CBSN

GI Killed In Mortar Attack

A soldier of U.S. Army Bravo Company, 2-502 Infantry Regiment, 101st Airborne Division, walks past an open gate as Iraqi boy looks at him during a night patrol mission in Mosul, 250 miles north of Baghdad, Iraq, late Sunday, Oct. 5, 2003.
AP
An American soldier died when guerrillas shelled a military base in the northern city of Mosul on Friday, a day after President Bush's surprise visit to U.S. troops at a heavily fortified military compound at Baghdad's main airport.

Iraqis expressed differing opinions about the significance of the brief visit, which was organized in such secrecy that even members of the U.S.-appointed Iraqi Governing Council invited to attend Thanksgiving celebrations at the airport were not told about it.

"We cannot consider Bush's arrival at Baghdad International Airport yesterday as a visit to Iraq," said Mahmoud Othman, a member of the U.S.-appointed Iraqi Governing Council. "He did not meet with ordinary Iraqis.
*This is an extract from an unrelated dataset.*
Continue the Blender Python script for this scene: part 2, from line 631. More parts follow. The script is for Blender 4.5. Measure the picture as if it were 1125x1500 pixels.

Mr. Bush was only trying to boost the morale of his troops."

Mr. Bush's 2-1/2-hour visit came just ahead of Friday's arrival in Baghdad of Sen. Hillary Rodham Clinton and Sen. Jack Reed of Rhode Island.

The former first lady and Reed, both Democrats, have been critical of the Bush administration's handling of postwar operations in both countries.

In Baghdad, an explosion slightly damaged a highway overpass, and the military said that two U.S. soldiers died in separate incidents in central and northern Iraq.

One soldier died on Thanksgiving from a gunshot wound inside the heavily fortified base in Ramadi, 60 miles west of Baghdad. It was not immediately clear how the shooting occurred, a military statement said.

Another soldier died Friday when four mortar shells slammed a 101st Airborne Division base in Mosul. Attacks by Iraqi insurgents on U.S. troops in Mosul have increased in recent weeks.

The military said it had captured one of Saddam Hussein's bodyguards, identified as Brig. Gen. Khalid Arak Hatimy. The statement claimed Hatimy had been inciting the uprising west of Baghdad and providing money and weapons to the guerrillas.

More than 60 U.S. troops were killed in hostile action in November, more than any other month since the end of major combat in Iraq on May 1.

Since operations began, nearly 300 U.S. service members have died from hostile action. Another 136 have died from accidents and other causes. A total of 75 soldiers from allied nations also have died, bringing total coalition deaths to more than 500. Several civilians working for the U.S. military have also been killed.

In Baghdad, hundreds of Iraqis demonstrated against terrorism and condemned Saddam Hussein at a rally on a downtown square. The protest occurred in Firdos Square, where Iraqis and U.S. Marines toppled a large bronze statue of Saddam on April 9 after the fall of Baghdad in the U.S.-led invasion.

"Yes to Iraq," protesters shouted. "No to terrorism."

The demonstration was organized by a handful of Iraqi political parties, none of which are members of the U.S.-appointed governing council.

Mr. Bush, who flew into Baghdad Thursday evening to spend the Thanksgiving holiday with U.S. troops, also reserved a word for Iraqis.

"You have an opportunity to seize the moment and rebuild your great country, based on human dignity and freedom," Mr. Bush said. "We will stay until the job is done."

Mr. Bush also met with four members of the 25-seat Iraqi Governing Council.

Mouwafik al-Rubei'e, one of those attending, said they were simply invited to Thanksgiving dinner with Iraq's American administrator, L. Paul Bremer, and had no forewarning that they would meet Mr. Bush.

"It was a fruitful meeting," al-Rubei'e said. "The U.S. president reaffirmed his country's commitment to build a new, democratic and prosperous Iraq."

Ordinary Iraqis said it was difficult to judge the importance of the event.

"It meant little to the Iraqi people. Some are welcoming it, but most are dismissing its importance," said Kamal Mehdi, a cashier in Baghdad.